His escape from Al-Shabab was facilitated by his father in Minneapolis and the FBI. Hassan initially went to see his relatives in Marka, then on to his fiancée's family home in Mogadishu.

Al-Shabab members called his cellphone and demanded to know where he was. Traveling without his passport, Hassan took a freighter to Yemen, where he was met by his mother, a brother and three FBI agents. His fiancée and her sister also had fled to Yemen for their safety.

Hassan said the FBI flew him back to the Twin Cities, where he became an informant. He lived under 24-hour FBI protection in St. Louis Park as he helped them gather evidence, but he's now being held in the Sherburne County jail.

Though he testified for about 6 1/2 hours, Hassan had little to say about Omar, the defendant. He said he never spoke to Omar about the plan to go to Somalia and didn't know if he was involved.

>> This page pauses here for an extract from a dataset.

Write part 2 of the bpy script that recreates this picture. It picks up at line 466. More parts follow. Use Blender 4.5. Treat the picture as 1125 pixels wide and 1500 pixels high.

Prosecutors played a wiretap recording Wednesday in which Omar's nickname, "Sharif," came up. An Al-Shabab fighter from Somalia called Hassan and said he'd heard that his parents had been arrested by the FBI. Hassan asks the source of the rumor and the caller names Sharif, "the guy who went to Baardheere" with Shirwa Ahmed -- the first known American suicide bomber, who died in Somalia in 2008.